私に言わせれば、今回の事件は、ごく簡単に言えば、エフィッシモ・キャピタル・マネージメントというアクティビストファンドが、株主総会の議決権の採決に関して苦情を言ったことがすべてである。これだけのことである。

その苦情は集約すると2つ。一つは信託銀行と郵便の事情により、郵送による議決権行使が1日の空白を生んで、カウントされない議決権投票があったのではないか、というものだった。これは、東芝だけでなく日本の上場企業すべての問題であり、どちらかというと日本の信託銀行などの問題であり、それに尽きる。なので、東芝とは関係がないはずだ。

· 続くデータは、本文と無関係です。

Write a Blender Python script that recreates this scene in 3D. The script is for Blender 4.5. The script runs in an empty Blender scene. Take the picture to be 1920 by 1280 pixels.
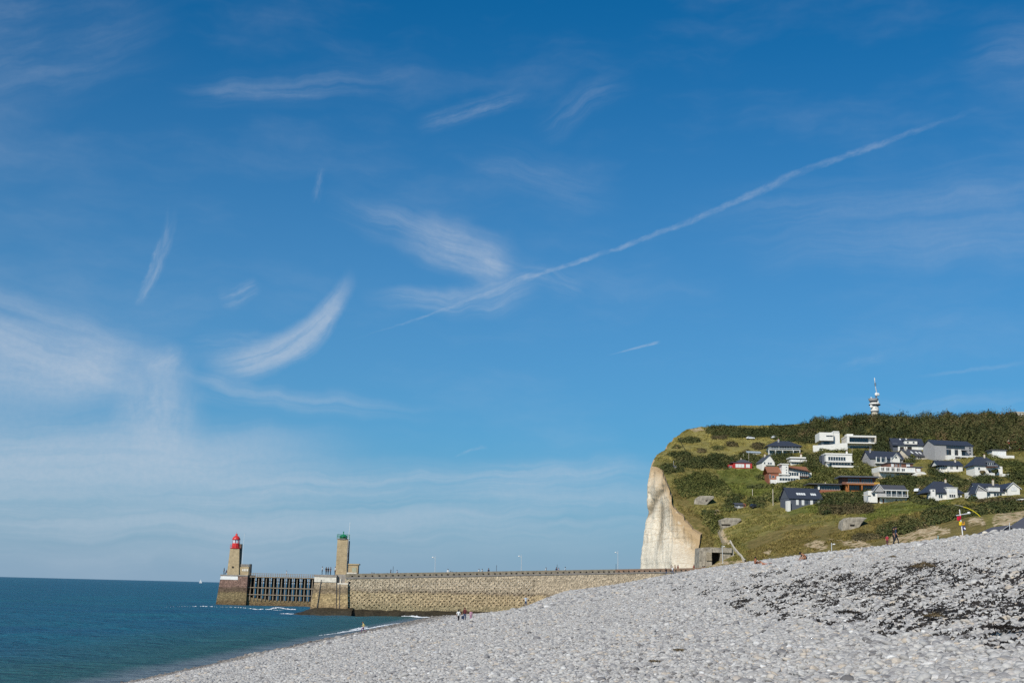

もう一つの問題が、スキャンダル化して話題になったものであり、東芝と経済産業省が結託して、海外の投資家に圧力をかけて適切な議決権行使を妨げたのではないか、という疑惑である。

まず、昨年の株主総会で当時の車谷暢昭社長の取締役再任を阻もうとしたが、投票で負けたエフィッシモ側が「株主総会に不正があった」と異議を申し立て、調査を求めた。会社側はこれに対応し、監査委員会が発注を行い、調査を行った。発注先は西村あさひ法律事務所。日本有数の弁護士事務所による監査委員会側の調査である。